**Challenge**
Below is a listing; copy all of it exactly.

#####

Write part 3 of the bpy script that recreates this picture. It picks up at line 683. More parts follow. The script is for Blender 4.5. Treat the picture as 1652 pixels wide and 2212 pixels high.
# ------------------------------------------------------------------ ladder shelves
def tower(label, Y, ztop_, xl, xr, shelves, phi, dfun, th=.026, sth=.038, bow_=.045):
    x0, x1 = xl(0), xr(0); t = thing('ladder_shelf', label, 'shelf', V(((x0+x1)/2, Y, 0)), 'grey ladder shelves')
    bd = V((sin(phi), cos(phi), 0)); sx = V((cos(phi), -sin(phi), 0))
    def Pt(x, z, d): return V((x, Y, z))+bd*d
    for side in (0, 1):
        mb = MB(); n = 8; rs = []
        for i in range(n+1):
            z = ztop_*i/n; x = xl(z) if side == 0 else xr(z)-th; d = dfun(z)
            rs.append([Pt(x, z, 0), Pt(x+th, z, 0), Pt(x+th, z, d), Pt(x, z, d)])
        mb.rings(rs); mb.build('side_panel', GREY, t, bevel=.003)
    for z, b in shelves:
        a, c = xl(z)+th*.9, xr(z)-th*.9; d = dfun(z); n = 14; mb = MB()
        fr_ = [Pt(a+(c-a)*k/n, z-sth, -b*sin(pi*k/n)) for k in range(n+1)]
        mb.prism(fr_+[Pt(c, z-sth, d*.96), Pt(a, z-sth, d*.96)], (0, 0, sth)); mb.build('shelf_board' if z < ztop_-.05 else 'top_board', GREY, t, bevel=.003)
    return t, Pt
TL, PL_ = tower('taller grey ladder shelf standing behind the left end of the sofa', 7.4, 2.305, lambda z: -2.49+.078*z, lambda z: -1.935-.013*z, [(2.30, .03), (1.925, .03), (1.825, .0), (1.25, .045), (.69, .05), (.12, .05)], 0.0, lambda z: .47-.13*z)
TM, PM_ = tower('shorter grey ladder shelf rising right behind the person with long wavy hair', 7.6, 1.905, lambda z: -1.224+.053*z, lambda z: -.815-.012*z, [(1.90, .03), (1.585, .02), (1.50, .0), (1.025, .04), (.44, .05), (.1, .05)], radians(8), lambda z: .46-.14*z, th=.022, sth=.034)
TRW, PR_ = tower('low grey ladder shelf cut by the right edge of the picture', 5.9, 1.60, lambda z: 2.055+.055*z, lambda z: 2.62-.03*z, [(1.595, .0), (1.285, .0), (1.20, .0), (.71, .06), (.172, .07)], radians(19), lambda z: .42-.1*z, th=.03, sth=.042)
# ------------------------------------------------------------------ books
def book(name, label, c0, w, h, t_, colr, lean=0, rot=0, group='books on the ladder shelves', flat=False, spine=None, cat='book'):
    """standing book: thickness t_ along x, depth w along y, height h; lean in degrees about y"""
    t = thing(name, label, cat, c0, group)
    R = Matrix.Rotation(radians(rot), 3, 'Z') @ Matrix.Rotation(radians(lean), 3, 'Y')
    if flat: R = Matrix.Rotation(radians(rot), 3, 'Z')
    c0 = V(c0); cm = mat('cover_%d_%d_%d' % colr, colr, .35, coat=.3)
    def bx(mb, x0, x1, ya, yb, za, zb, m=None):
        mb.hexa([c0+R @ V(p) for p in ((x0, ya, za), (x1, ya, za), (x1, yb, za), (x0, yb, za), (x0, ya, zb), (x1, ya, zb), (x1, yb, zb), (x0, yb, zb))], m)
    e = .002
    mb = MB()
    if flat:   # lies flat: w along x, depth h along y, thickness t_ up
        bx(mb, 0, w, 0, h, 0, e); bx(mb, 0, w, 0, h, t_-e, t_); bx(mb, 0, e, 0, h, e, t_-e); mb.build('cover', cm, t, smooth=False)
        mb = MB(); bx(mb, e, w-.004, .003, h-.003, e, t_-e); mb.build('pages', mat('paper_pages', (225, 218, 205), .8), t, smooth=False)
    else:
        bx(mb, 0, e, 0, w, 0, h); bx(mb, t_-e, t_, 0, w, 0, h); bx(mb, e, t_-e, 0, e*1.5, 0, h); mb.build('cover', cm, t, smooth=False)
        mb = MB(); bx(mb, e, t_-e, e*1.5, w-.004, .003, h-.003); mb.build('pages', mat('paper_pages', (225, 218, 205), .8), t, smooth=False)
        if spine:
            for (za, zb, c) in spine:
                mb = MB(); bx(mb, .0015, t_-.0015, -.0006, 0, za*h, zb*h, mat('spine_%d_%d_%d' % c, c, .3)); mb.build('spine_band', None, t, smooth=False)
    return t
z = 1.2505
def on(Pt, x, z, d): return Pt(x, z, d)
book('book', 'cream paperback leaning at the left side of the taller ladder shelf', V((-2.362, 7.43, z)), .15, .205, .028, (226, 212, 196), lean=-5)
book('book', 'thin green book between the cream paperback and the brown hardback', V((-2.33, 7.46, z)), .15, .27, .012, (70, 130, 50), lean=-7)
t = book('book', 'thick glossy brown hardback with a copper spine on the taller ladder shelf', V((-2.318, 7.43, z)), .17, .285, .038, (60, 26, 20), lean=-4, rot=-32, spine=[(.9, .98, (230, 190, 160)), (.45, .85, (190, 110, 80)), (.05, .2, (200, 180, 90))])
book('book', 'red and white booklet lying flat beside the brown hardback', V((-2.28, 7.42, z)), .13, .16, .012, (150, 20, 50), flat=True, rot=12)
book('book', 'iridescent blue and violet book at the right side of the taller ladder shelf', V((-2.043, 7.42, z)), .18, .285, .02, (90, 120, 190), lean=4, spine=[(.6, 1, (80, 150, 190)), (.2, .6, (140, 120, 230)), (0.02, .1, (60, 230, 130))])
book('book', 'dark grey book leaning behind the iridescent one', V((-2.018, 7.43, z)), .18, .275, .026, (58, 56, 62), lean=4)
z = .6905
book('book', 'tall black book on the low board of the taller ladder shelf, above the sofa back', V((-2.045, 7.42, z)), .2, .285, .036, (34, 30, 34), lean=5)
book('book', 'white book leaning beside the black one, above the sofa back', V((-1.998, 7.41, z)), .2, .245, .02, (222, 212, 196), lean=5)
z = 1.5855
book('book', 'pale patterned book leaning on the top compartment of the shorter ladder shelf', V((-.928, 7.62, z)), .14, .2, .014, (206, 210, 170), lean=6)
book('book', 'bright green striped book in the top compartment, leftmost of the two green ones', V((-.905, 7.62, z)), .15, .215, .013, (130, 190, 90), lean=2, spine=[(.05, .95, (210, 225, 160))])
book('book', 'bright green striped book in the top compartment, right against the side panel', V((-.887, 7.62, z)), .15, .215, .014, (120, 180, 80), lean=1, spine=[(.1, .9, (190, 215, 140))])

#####

**Task response**
Write part 3 of the bpy script that recreates this picture. It picks up at line 683. More parts follow. The script is for Blender 4.5. Treat the picture as 1652 pixels wide and 2212 pixels high.
# ------------------------------------------------------------------ ladder shelves
def tower(label, Y, ztop_, xl, xr, shelves, phi, dfun, th=.026, sth=.038, bow_=.045):
    x0, x1 = xl(0), xr(0); t = thing('ladder_shelf', label, 'shelf', V(((x0+x1)/2, Y, 0)), 'grey ladder shelves')
    bd = V((sin(phi), cos(phi), 0)); sx = V((cos(phi), -sin(phi), 0))
    def Pt(x, z, d): return V((x, Y, z))+bd*d
    for side in (0, 1):
        mb = MB(); n = 8; rs = []
        for i in range(n+1):
            z = ztop_*i/n; x = xl(z) if side == 0 else xr(z)-th; d = dfun(z)
            rs.append([Pt(x, z, 0), Pt(x+th, z, 0), Pt(x+th, z, d), Pt(x, z, d)])
        mb.rings(rs); mb.build('side_panel', GREY, t, bevel=.003)
    for z, b in shelves:
        a, c = xl(z)+th*.9, xr(z)-th*.9; d = dfun(z); n = 14; mb = MB()
        fr_ = [Pt(a+(c-a)*k/n, z-sth, -b*sin(pi*k/n)) for k in range(n+1)]
        mb.prism(fr_+[Pt(c, z-sth, d*.96), Pt(a, z-sth, d*.96)], (0, 0, sth)); mb.build('shelf_board' if z < ztop_-.05 else 'top_board', GREY, t, bevel=.003)
    return t, Pt
TL, PL_ = tower('taller grey ladder shelf standing behind the left end of the sofa', 7.4, 2.305, lambda z: -2.49+.078*z, lambda z: -1.935-.013*z, [(2.30, .03), (1.925, .03), (1.825, .0), (1.25, .045), (.69, .05), (.12, .05)], 0.0, lambda z: .47-.13*z)
TM, PM_ = tower('shorter grey ladder shelf rising right behind the person with long wavy hair', 7.6, 1.905, lambda z: -1.224+.053*z, lambda z: -.815-.012*z, [(1.90, .03), (1.585, .02), (1.50, .0), (1.025, .04), (.44, .05), (.1, .05)], radians(8), lambda z: .46-.14*z, th=.022, sth=.034)
TRW, PR_ = tower('low grey ladder shelf cut by the right edge of the picture', 5.9, 1.60, lambda z: 2.055+.055*z, lambda z: 2.62-.03*z, [(1.595, .0), (1.285, .0), (1.20, .0), (.71, .06), (.172, .07)], radians(19), lambda z: .42-.1*z, th=.03, sth=.042)
# ------------------------------------------------------------------ books
def book(name, label, c0, w, h, t_, colr, lean=0, rot=0, group='books on the ladder shelves', flat=False, spine=None, cat='book'):
    """standing book: thickness t_ along x, depth w along y, height h; lean in degrees about y"""
    t = thing(name, label, cat, c0, group)
    R = Matrix.Rotation(radians(rot), 3, 'Z') @ Matrix.Rotation(radians(lean), 3, 'Y')
    if flat: R = Matrix.Rotation(radians(rot), 3, 'Z')
    c0 = V(c0); cm = mat('cover_%d_%d_%d' % colr, colr, .35, coat=.3)
    def bx(mb, x0, x1, ya, yb, za, zb, m=None):
        mb.hexa([c0+R @ V(p) for p in ((x0, ya, za), (x1, ya, za), (x1, yb, za), (x0, yb, za), (x0, ya, zb), (x1, ya, zb), (x1, yb, zb), (x0, yb, zb))], m)
    e = .002
    mb = MB()
    if flat:   # lies flat: w along x, depth h along y, thickness t_ up
        bx(mb, 0, w, 0, h, 0, e); bx(mb, 0, w, 0, h, t_-e, t_); bx(mb, 0, e, 0, h, e, t_-e); mb.build('cover', cm, t, smooth=False)
        mb = MB(); bx(mb, e, w-.004, .003, h-.003, e, t_-e); mb.build('pages', mat('paper_pages', (225, 218, 205), .8), t, smooth=False)
    else:
        bx(mb, 0, e, 0, w, 0, h); bx(mb, t_-e, t_, 0, w, 0, h); bx(mb, e, t_-e, 0, e*1.5, 0, h); mb.build('cover', cm, t, smooth=False)
        mb = MB(); bx(mb, e, t_-e, e*1.5, w-.004, .003, h-.003); mb.build('pages', mat('paper_pages', (225, 218, 205), .8), t, smooth=False)
        if spine:
            for (za, zb, c) in spine:
                mb = MB(); bx(mb, .0015, t_-.0015, -.0006, 0, za*h, zb*h, mat('spine_%d_%d_%d' % c, c, .3)); mb.build('spine_band', None, t, smooth=False)
    return t
z = 1.2505
def on(Pt, x, z, d): return Pt(x, z, d)
book('book', 'cream paperback leaning at the left side of the taller ladder shelf', V((-2.362, 7.43, z)), .15, .205, .028, (226, 212, 196), lean=-5)
book('book', 'thin green book between the cream paperback and the brown hardback', V((-2.33, 7.46, z)), .15, .27, .012, (70, 130, 50), lean=-7)
t = book('book', 'thick glossy brown hardback with a copper spine on the taller ladder shelf', V((-2.318, 7.43, z)), .17, .285, .038, (60, 26, 20), lean=-4, rot=-32, spine=[(.9, .98, (230, 190, 160)), (.45, .85, (190, 110, 80)), (.05, .2, (200, 180, 90))])
book('book', 'red and white booklet lying flat beside the brown hardback', V((-2.28, 7.42, z)), .13, .16, .012, (150, 20, 50), flat=True, rot=12)
book('book', 'iridescent blue and violet book at the right side of the taller ladder shelf', V((-2.043, 7.42, z)), .18, .285, .02, (90, 120, 190), lean=4, spine=[(.6, 1, (80, 150, 190)), (.2, .6, (140, 120, 230)), (0.02, .1, (60, 230, 130))])
book('book', 'dark grey book leaning behind the iridescent one', V((-2.018, 7.43, z)), .18, .275, .026, (58, 56, 62), lean=4)
z = .6905
book('book', 'tall black book on the low board of the taller ladder shelf, above the sofa back', V((-2.045, 7.42, z)), .2, .285, .036, (34, 30, 34), lean=5)
book('book', 'white book leaning beside the black one, above the sofa back', V((-1.998, 7.41, z)), .2, .245, .02, (222, 212, 196), lean=5)
z = 1.5855
book('book', 'pale patterned book leaning on the top compartment of the shorter ladder shelf', V((-.928, 7.62, z)), .14, .2, .014, (206, 210, 170), lean=6)
book('book', 'bright green striped book in the top compartment, leftmost of the two green ones', V((-.905, 7.62, z)), .15, .215, .013, (130, 190, 90), lean=2, spine=[(.05, .95, (210, 225, 160))])
book('book', 'bright green striped book in the top compartment, right against the side panel', V((-.887, 7.62, z)), .15, .215, .014, (120, 180, 80), lean=1, spine=[(.1, .9, (190, 215, 140))])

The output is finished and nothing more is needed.